▶ _Stored data_:

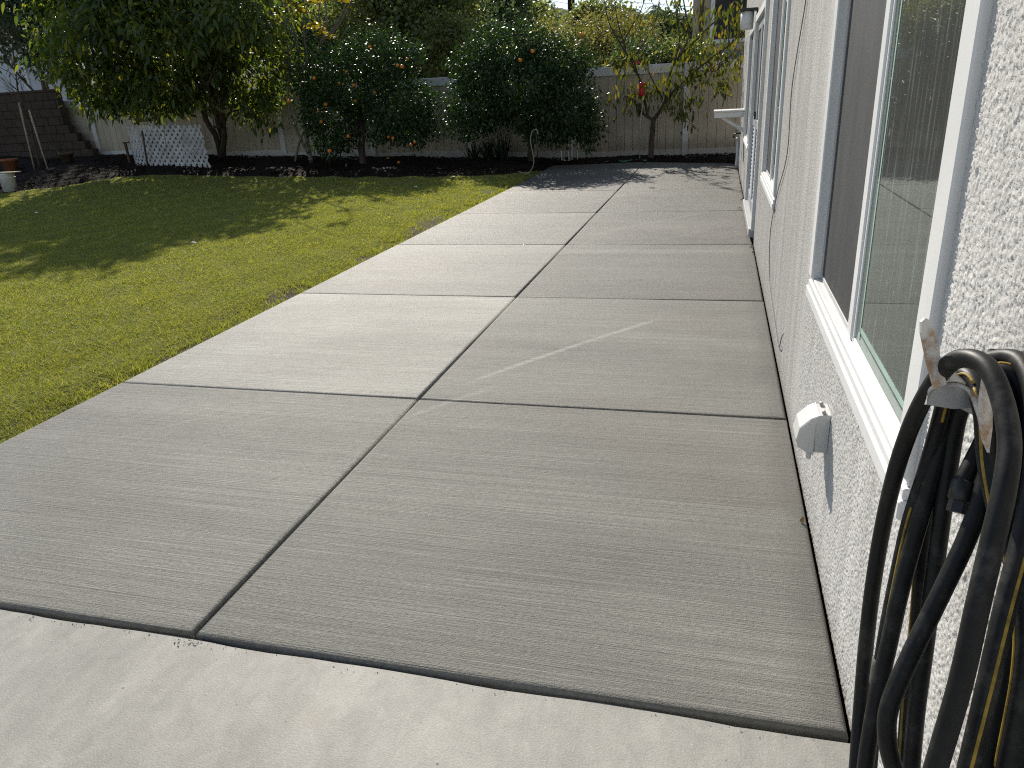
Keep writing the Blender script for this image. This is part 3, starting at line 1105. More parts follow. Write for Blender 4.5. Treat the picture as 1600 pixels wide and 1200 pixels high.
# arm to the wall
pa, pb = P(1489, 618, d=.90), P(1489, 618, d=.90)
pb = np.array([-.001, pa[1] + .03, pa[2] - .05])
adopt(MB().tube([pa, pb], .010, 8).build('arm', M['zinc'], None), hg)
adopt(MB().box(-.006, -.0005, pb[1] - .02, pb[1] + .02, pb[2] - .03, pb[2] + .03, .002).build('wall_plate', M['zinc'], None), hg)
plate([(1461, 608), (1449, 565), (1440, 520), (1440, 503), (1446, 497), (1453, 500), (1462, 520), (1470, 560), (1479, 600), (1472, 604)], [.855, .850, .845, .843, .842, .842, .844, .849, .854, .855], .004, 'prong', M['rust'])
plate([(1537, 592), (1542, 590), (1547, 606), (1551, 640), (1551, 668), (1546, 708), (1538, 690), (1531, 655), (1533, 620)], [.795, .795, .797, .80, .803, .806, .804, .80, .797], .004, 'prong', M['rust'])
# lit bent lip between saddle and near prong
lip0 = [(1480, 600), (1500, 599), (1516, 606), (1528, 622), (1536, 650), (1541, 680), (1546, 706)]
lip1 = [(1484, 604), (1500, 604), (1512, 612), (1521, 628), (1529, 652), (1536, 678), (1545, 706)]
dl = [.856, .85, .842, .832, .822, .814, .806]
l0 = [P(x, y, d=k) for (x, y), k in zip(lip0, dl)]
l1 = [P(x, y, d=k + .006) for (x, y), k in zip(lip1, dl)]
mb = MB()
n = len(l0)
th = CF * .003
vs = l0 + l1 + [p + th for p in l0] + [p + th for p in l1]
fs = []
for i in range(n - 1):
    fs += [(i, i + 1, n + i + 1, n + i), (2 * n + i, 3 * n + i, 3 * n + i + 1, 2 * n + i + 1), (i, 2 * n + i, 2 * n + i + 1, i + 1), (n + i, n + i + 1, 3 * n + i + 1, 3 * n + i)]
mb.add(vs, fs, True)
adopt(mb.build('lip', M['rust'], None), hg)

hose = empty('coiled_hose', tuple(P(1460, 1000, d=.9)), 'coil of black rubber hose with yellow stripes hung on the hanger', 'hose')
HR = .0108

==

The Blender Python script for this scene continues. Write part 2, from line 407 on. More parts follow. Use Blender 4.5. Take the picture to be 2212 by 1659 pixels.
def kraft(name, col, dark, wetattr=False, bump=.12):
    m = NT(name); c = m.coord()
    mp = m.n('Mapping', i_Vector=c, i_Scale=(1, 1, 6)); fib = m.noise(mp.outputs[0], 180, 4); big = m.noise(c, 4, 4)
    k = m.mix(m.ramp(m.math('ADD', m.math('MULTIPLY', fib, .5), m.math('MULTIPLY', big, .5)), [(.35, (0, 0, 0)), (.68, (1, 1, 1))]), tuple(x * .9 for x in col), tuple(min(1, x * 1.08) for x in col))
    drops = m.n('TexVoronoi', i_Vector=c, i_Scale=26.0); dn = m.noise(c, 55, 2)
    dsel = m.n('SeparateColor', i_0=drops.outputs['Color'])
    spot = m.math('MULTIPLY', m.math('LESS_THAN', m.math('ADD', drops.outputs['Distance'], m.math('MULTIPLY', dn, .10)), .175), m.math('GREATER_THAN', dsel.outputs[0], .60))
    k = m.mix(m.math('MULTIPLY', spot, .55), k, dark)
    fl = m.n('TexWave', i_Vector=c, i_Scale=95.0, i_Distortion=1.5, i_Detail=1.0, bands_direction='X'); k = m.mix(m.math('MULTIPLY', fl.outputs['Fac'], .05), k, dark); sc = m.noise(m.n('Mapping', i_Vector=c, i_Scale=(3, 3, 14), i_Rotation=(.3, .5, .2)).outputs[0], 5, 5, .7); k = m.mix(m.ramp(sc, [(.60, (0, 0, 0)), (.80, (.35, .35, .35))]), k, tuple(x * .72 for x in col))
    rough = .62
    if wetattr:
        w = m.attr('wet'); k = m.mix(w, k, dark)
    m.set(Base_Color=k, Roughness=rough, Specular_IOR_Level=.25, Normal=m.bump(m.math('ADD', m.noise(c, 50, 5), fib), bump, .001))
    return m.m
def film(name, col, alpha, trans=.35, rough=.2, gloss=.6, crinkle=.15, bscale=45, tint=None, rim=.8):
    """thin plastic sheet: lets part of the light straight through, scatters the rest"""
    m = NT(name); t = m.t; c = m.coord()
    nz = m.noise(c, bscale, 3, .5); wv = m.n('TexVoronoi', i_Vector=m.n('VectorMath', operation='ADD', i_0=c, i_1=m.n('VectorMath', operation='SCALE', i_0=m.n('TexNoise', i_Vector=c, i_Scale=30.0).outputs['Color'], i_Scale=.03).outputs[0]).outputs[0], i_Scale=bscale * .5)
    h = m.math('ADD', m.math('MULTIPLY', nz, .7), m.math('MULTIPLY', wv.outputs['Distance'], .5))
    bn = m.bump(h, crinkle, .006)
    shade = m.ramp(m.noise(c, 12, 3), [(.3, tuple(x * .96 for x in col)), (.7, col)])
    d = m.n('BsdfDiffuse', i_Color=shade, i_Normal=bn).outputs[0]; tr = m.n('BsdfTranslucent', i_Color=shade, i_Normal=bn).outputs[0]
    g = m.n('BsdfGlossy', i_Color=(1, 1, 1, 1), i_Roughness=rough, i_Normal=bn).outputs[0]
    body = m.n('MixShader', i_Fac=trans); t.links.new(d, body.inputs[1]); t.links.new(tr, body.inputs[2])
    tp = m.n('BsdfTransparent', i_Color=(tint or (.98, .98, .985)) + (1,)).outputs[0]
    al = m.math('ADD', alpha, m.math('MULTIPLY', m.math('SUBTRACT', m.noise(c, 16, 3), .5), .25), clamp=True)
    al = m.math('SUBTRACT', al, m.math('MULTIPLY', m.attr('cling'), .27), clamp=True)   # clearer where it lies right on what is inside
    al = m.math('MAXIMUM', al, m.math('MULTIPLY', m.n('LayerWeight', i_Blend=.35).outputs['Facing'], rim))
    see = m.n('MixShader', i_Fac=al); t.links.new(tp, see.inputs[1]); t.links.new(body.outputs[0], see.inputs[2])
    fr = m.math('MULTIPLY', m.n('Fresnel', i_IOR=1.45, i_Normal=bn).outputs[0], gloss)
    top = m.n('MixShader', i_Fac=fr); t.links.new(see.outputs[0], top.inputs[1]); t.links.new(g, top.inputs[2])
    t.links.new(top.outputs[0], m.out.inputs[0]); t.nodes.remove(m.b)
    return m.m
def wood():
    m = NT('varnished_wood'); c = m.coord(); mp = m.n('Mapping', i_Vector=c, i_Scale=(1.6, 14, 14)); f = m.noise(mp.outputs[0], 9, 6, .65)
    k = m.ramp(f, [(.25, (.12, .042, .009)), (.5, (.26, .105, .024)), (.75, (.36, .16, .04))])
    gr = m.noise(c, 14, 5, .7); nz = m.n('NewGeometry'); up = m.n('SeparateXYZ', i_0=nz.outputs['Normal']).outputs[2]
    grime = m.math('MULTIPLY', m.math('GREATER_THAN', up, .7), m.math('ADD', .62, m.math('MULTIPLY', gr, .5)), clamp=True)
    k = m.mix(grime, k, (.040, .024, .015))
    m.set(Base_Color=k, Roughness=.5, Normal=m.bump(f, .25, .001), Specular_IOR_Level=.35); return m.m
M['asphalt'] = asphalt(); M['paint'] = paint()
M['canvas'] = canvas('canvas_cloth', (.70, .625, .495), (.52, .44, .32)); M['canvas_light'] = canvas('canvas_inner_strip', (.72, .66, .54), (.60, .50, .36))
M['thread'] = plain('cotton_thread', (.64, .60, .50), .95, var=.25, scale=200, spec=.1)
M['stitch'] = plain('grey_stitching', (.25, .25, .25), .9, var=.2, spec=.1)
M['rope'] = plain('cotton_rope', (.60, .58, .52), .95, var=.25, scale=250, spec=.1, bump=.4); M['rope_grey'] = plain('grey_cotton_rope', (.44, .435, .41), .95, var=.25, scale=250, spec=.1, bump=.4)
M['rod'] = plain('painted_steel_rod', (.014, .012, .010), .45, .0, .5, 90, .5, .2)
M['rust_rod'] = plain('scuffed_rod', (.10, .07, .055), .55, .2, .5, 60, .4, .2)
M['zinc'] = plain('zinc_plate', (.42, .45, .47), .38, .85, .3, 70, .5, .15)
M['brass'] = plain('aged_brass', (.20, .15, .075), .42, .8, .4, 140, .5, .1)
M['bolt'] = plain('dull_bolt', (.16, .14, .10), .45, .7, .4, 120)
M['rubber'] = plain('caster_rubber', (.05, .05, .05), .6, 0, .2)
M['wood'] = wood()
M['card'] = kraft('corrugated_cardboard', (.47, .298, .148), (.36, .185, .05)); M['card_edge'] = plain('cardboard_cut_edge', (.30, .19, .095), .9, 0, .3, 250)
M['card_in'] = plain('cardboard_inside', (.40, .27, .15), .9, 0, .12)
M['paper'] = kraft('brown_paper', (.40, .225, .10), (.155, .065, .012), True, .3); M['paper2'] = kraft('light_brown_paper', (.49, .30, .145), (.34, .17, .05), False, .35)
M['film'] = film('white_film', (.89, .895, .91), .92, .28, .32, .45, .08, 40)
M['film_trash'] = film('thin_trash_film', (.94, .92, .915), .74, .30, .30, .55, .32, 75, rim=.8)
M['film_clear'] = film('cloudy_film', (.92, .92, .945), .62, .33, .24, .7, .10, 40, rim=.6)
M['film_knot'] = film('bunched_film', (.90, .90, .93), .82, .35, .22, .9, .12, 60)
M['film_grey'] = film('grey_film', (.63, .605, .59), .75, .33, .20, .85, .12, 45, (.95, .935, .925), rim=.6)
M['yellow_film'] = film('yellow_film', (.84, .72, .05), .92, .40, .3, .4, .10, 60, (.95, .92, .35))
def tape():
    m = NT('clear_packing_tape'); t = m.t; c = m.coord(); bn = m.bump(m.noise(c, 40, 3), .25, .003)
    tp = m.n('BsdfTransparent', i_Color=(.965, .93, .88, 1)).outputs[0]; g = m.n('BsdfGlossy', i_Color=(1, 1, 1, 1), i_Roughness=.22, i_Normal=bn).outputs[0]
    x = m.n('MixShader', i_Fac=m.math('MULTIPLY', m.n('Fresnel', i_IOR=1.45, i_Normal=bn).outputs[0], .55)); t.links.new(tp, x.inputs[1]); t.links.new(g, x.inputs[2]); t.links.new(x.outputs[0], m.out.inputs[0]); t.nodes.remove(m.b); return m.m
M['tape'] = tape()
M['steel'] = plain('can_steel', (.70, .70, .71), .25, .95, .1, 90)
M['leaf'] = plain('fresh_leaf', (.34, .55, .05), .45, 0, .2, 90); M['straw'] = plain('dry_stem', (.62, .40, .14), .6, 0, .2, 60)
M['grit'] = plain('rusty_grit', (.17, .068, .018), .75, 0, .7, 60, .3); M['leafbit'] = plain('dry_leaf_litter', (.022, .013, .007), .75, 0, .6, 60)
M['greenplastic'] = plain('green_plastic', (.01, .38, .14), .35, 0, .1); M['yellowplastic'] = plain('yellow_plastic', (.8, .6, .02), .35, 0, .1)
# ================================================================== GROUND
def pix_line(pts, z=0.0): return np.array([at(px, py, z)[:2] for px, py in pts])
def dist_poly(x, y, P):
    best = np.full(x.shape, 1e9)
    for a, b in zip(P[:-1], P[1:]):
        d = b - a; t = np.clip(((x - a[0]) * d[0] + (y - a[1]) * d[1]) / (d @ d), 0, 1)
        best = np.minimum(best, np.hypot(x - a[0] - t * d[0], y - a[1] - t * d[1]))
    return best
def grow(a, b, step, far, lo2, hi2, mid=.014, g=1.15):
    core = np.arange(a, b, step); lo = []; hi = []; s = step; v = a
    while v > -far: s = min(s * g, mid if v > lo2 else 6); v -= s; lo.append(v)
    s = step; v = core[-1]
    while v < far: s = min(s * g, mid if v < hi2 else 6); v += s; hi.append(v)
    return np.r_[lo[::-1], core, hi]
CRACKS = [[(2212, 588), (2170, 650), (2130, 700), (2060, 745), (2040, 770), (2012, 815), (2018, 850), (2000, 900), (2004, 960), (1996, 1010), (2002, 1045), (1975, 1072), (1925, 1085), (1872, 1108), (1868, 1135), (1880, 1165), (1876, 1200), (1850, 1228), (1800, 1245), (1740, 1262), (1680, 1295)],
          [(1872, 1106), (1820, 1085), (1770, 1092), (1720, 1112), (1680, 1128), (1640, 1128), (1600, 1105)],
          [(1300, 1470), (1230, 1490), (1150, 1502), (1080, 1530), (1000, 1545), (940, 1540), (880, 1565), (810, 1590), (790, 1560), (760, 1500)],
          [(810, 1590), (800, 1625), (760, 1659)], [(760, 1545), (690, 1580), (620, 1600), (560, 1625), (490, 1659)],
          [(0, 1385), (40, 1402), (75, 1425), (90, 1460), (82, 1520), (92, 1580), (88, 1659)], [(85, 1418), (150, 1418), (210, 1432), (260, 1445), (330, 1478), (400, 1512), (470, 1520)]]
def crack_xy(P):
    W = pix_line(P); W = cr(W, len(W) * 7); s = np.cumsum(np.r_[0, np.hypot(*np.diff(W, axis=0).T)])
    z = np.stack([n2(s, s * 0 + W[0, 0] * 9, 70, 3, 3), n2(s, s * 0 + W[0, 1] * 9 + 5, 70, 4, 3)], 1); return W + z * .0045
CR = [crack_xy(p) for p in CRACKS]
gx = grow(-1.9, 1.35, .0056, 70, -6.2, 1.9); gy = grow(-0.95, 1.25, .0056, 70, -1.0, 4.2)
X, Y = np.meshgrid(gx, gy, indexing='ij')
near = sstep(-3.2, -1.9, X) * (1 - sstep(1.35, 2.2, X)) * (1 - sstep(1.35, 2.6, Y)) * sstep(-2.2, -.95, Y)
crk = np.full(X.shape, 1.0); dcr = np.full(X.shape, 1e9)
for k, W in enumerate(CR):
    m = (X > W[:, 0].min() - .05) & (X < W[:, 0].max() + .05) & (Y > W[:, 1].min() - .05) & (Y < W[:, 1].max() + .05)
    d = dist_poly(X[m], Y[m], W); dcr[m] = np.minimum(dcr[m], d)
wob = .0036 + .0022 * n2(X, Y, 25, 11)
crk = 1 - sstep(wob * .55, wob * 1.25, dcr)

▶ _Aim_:
Output the lines of the records above exactly as they appear, from the line containing "Keep writing the" through the line containing "adopt(mb.build('lip', M['rust'], None), hg)".

▶ _Exercise output_:
Keep writing the Blender script for this image. This is part 3, starting at line 1105. More parts follow. Write for Blender 4.5. Treat the picture as 1600 pixels wide and 1200 pixels high.
# arm to the wall
pa, pb = P(1489, 618, d=.90), P(1489, 618, d=.90)
pb = np.array([-.001, pa[1] + .03, pa[2] - .05])
adopt(MB().tube([pa, pb], .010, 8).build('arm', M['zinc'], None), hg)
adopt(MB().box(-.006, -.0005, pb[1] - .02, pb[1] + .02, pb[2] - .03, pb[2] + .03, .002).build('wall_plate', M['zinc'], None), hg)
plate([(1461, 608), (1449, 565), (1440, 520), (1440, 503), (1446, 497), (1453, 500), (1462, 520), (1470, 560), (1479, 600), (1472, 604)], [.855, .850, .845, .843, .842, .842, .844, .849, .854, .855], .004, 'prong', M['rust'])
plate([(1537, 592), (1542, 590), (1547, 606), (1551, 640), (1551, 668), (1546, 708), (1538, 690), (1531, 655), (1533, 620)], [.795, .795, .797, .80, .803, .806, .804, .80, .797], .004, 'prong', M['rust'])
# lit bent lip between saddle and near prong
lip0 = [(1480, 600), (1500, 599), (1516, 606), (1528, 622), (1536, 650), (1541, 680), (1546, 706)]
lip1 = [(1484, 604), (1500, 604), (1512, 612), (1521, 628), (1529, 652), (1536, 678), (1545, 706)]
dl = [.856, .85, .842, .832, .822, .814, .806]
l0 = [P(x, y, d=k) for (x, y), k in zip(lip0, dl)]
l1 = [P(x, y, d=k + .006) for (x, y), k in zip(lip1, dl)]
mb = MB()
n = len(l0)
th = CF * .003
vs = l0 + l1 + [p + th for p in l0] + [p + th for p in l1]
fs = []
for i in range(n - 1):
    fs += [(i, i + 1, n + i + 1, n + i), (2 * n + i, 3 * n + i, 3 * n + i + 1, 2 * n + i + 1), (i, 2 * n + i, 2 * n + i + 1, i + 1), (n + i, n + i + 1, 3 * n + i + 1, 3 * n + i)]
mb.add(vs, fs, True)
adopt(mb.build('lip', M['rust'], None), hg)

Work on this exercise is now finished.